Supreme Court said injunction against picketers

 

Justice Felix Frankfurter, who had coauthored a book on labor injunctions prior to becoming a Supreme Court justice, wrote the decision for an 8-0 Court (Justice William O. Douglas did not participate) upholding the lower court ruling. Writing prior to the Court’s historic desegregation decision in Brown v. Board of Education (1954), Frankfurter first noted that California had been sensitive to discrimination in employment and had sought to prohibit racial quotas, which might exacerbate “community tensions and conflicts.” Second, citing Bakery and Pastry Drivers and Helpers Local v. Wohl (1942), he observed that while the Court had used the Fourteenth Amendment to protect freedom of speech against state abridgements, picketing was “more than free speech, since it involves patrol of a particular locality and since the very presence of a picket line may induce action of one kind or another, quite irrespective of the nature of the ideas which are being disseminated.”

 

Court said picketing was not the equivalent of First Amendment-protected speech

 

Third, Frankfurter argued that in previous cases “the specific situations have controlled decision.
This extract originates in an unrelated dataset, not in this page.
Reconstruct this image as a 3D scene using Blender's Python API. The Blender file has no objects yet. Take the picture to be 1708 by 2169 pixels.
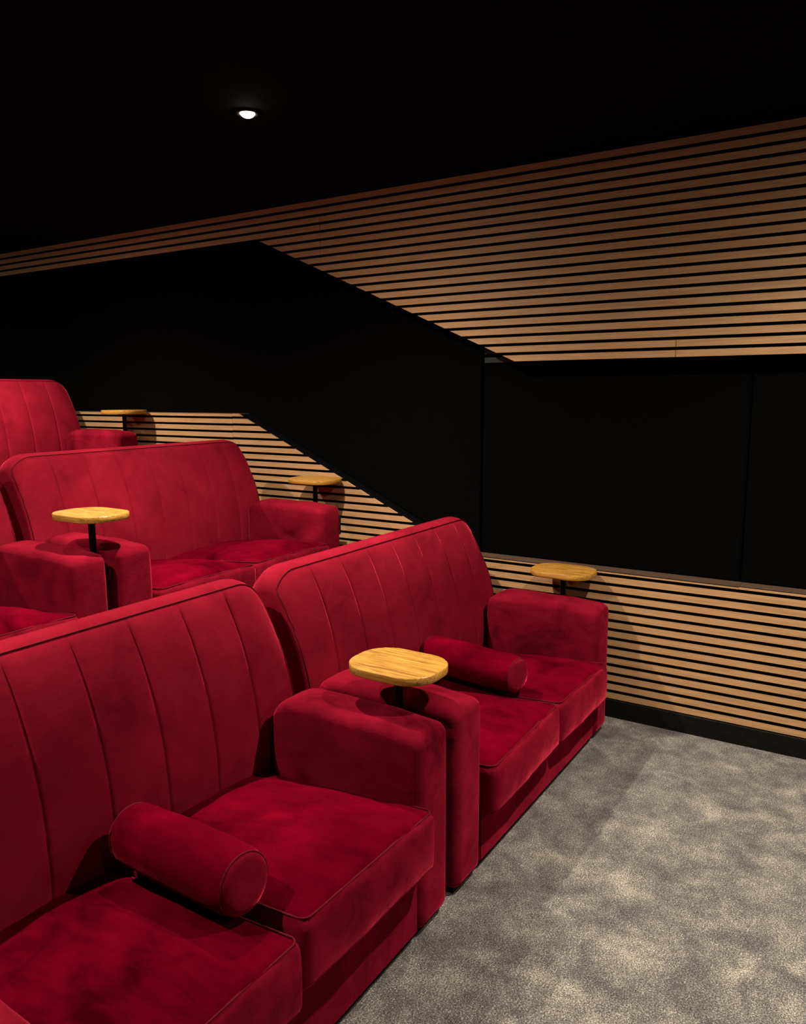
import bpy, bmesh, math, random
from mathutils import Vector, Matrix, noise

scene = bpy.context.scene
COL = scene.collection
random.seed(7)

# ------------------------------------------------------------------ camera
FPX, PITCH, YAW, ROLL = 1650.6, 0.15113, 0.56287, -0.00412
cam_data = bpy.data.cameras.new('camera')
cam_data.sensor_fit = 'HORIZONTAL'
cam_data.sensor_width = 36.0
cam_data.lens = 36.0 * FPX / 1708.0
cam_data.clip_start = 0.02
cam = bpy.data.objects.new('camera', cam_data)
COL.objects.link(cam)
F = Vector((math.cos(PITCH) * math.cos(YAW), math.cos(PITCH) * math.sin(YAW), -math.sin(PITCH)))
R0 = F.cross(Vector((0, 0, 1))).normalized()
U0 = R0.cross(F)
R = math.cos(ROLL) * R0 + math.sin(ROLL) * U0
U = -math.sin(ROLL) * R0 + math.cos(ROLL) * U0
M = Matrix((R, U, -F)).transposed().to_4x4()
M.translation = Vector((-3.264, 0.0, 1.422))
cam.matrix_world = M
scene.camera = cam

# ------------------------------------------------------------------ world and exposure
world = bpy.data.worlds.new('dark_room')
scene.world = world
world.use_nodes = True
world.node_tree.nodes['Background'].inputs[0].default_value = (0.0, 0.0, 0.0, 1)
world.node_tree.nodes['Background'].inputs[1].default_value = 0.0
scene.view_settings.view_transform = 'Standard'
scene.view_settings.look = 'None'
scene.view_settings.gamma = 1.0
scene.view_settings.use_curve_mapping = False
scene.view_settings.exposure = 0.0

CEIL = 2.395
LAMP_COLOR = (1.0, 0.87, 0.70)
LAMP_W = 300.0
SPOT_DEG = 179.0
SPOT_BLEND = 0.02
IES_GAIN = 0.155
# light distribution of the downlights: angle from straight down -> relative intensity
BEAM = [(0, 1.0), (10, 0.97), (20, 0.88), (25, 0.80), (30, 0.70), (35, 0.59), (40, 0.48), (45, 0.39), (50, 0.31), (55, 0.23),
        (60, 0.155), (65, 0.088), (70, 0.047), (75, 0.024), (80, 0.012), (85, 0.006), (90, 0.003)]
# ceiling spotlights: (x, y, power factor)
LAMPS = [(-1.09, 2.01, 1.0), (-1.09, 0.05, 1.0), (-1.09, 3.97, 1.0), (-1.09, 5.90, 0.5),
         (-3.05, 2.01, 1.0), (-3.05, 3.97, 1.0), (-1.09, -1.90, 1.0), (-3.05, -1.90, 0.35)]  # last one is an unseen lamp, added to brighten the cushion fronts


# ------------------------------------------------------------------ node helpers
def new_mat(name):
    m = bpy.data.materials.new(name)
    m.use_nodes = True
    nt = m.node_tree
    nt.nodes.clear()
    out = nt.nodes.new('ShaderNodeOutputMaterial')
    b = nt.nodes.new('ShaderNodeBsdfPrincipled')
    nt.links.new(b.outputs[0], out.inputs[0])
    return m, nt, b


def nd(nt, kind, **kw):
    n = nt.nodes.new(kind)
    for k, v in kw.items():
        setattr(n, k, v)
    return n


def ramp(nt, src, stops):
    r = nt.nodes.new('ShaderNodeValToRGB')
    el = r.color_ramp.elements
    while len(el) < len(stops):
        el.new(0.5)
    for e, (p, c) in zip(el, stops):
        e.position = p
        e.color = (c[0], c[1], c[2], 1)
    nt.links.new(src, r.inputs[0])
    return r.outputs[0]


def noise_tex(nt, vec, scale, detail=3, rough=0.55, dist=0.0):
    n = nt.nodes.new('ShaderNodeTexNoise')
    n.inputs['Scale'].default_value = scale
    n.inputs['Detail'].default_value = detail
    n.inputs['Roughness'].default_value = rough
    n.inputs['Distortion'].default_value = dist
    nt.links.new(vec, n.inputs['Vector'])
    return n.outputs['Fac']


def obj_vec(nt, scale=(1, 1, 1), shift=True):
    tc = nt.nodes.new('ShaderNodeTexCoord')
    mp = nt.nodes.new('ShaderNodeMapping')
    mp.inputs['Scale'].default_value = scale
    nt.links.new(tc.outputs['Object'], mp.inputs['Vector'])
    if shift:
        oi = nt.nodes.new('ShaderNodeObjectInfo')
        mul = nt.nodes.new('ShaderNodeVectorMath')
        mul.operation = 'SCALE'
        mul.inputs[0].default_value = (37.0, 19.0, 53.0)
        nt.links.new(oi.outputs['Random'], mul.inputs['Scale'])
        nt.links.new(mul.outputs[0], mp.inputs['Location'])
    return mp.outputs[0]


def bump(nt, b, height, strength, distance):
    bp = nt.nodes.new('ShaderNodeBump')
    bp.inputs['Strength'].default_value = strength
    bp.inputs['Distance'].default_value = distance
    nt.links.new(height, bp.inputs['Height'])
    nt.links.new(bp.outputs[0], b.inputs['Normal'])


def math_n(nt, op, a, b_):
    n = nt.nodes.new('ShaderNodeMath')
    n.operation = op
    for i, v in enumerate((a, b_)):
        if isinstance(v, (int, float)):
            n.inputs[i].default_value = v
        else:
            nt.links.new(v, n.inputs[i])
    return n.outputs[0]


def make_velvet(name, nap, red, sheen=0.8, green=0.028, blue=0.092):
    """nap = how strongly brushed patches differ in tone"""
    m, nt, b = new_mat(name)
    v = obj_vec(nt)
    big = noise_tex(nt, v, 4.0, 4, 0.55, 0.8)
    v2 = obj_vec(nt, (1.0, 0.4, 1.0))
    streak = noise_tex(nt, v2, 13.0, 5, 0.65, 1.6)
    mixv = math_n(nt, 'ADD', math_n(nt, 'MULTIPLY', big, 0.68), math_n(nt, 'MULTIPLY', streak, 0.32))

    def c(f):
        return (red * f, red * green * f, red * blue * f)
    col = ramp(nt, mixv, [(0.33, c(1 - 0.75 * nap)), (0.44, c(1 - 0.30 * nap)), (0.54, c(1.0)), (0.70, c(1 + 0.60 * nap))])
    nt.links.new(col, b.inputs['Base Color'])
    b.inputs['Roughness'].default_value = 0.9
    b.inputs['Specular IOR Level'].default_value = 0.0

    def g(f):
        return (f, f, f)
    sh = ramp(nt, mixv, [(0.33, g(sheen * (1 - 0.8 * nap))), (0.44, g(sheen * (1 - 0.3 * nap))), (0.54, g(sheen)), (0.68, g(min(1.0, sheen * (1 + 0.35 * nap))))])
    nt.links.new(sh, b.inputs['Sheen Weight'])
    b.inputs['Sheen Roughness'].default_value = 0.30
    b.inputs['Sheen Tint'].default_value = (1.0, 0.060, 0.125, 1)
    fine = noise_tex(nt, v, 420.0, 2, 0.6)
    wr = noise_tex(nt, v2, 26.0, 3, 0.6, 1.5)
    h = math_n(nt, 'ADD', math_n(nt, 'MULTIPLY', fine, 0.10), math_n(nt, 'MULTIPLY', wr, 0.8 * nap))
    bump(nt, b, h, 0.30, 0.006)
    return m


def make_velvet_piping():
    m, nt, b = new_mat('red_piping')
    b.inputs['Base Color'].default_value = (0.085, 0.0012, 0.0060, 1)
    b.inputs['Roughness'].default_value = 0.8
    b.inputs['Specular IOR Level'].default_value = 0.1
    b.inputs['Sheen Weight'].default_value = 0.25
    b.inputs['Sheen Roughness'].default_value = 0.3
    b.inputs['Sheen Tint'].default_value = (0.85, 0.08, 0.12, 1)
    v = obj_vec(nt)
    bump(nt, b, noise_tex(nt, v, 300.0), 0.2, 0.002)
    return m


def make_wood(name, stops, axis_scale, ring=7.0, rough=0.5, bump_s=0.08, shift=True):
    m, nt, b = new_mat(name)
    v = obj_vec(nt, axis_scale, shift)
    grain = noise_tex(nt, v, ring, 5, 0.62, 1.3)
    fine = noise_tex(nt, v, ring * 9.0, 3, 0.6, 0.3)
    g = math_n(nt, 'ADD', math_n(nt, 'MULTIPLY', grain, 0.72), math_n(nt, 'MULTIPLY', fine, 0.28))
    nt.links.new(ramp(nt, g, stops), b.inputs['Base Color'])
    b.inputs['Roughness'].default_value = rough
    b.inputs['Specular IOR Level'].default_value = 0.3
    bump(nt, b, g, bump_s, 0.003)
    return m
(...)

It has been amply recognized that picketing, not being the equivalent of speech as a matter of fact, is not its inevitable legal equivalent.” Applying reasoning counter to current precedents prohibiting viewpoint discrimination, Frankfurter cited the California court argument that there might be “a distinction between picketing to promote discrimination, as here, and picketing against discrimination.”

 

Fourth, he ruled that it was irrelevant that the California policy had been “expressed by the judicial organ of the State rather than by the legislature.” The Court should recognize that “the policy of a State may rely for the common good on the free play of conflicting interests and leave conduct unregulated” or “may deem it wiser policy to regulate.”

 

Concurring justices said state law prohibited race discrimination

 

Justices Hugo L. Black and Sherman Minton concurred, citing Giboney v. Empire Storage and Ice Co. (1949). Justice Stanley F. Reed cited the same case and concurred on the rationale that state law prohibited discrimination on the basis of race.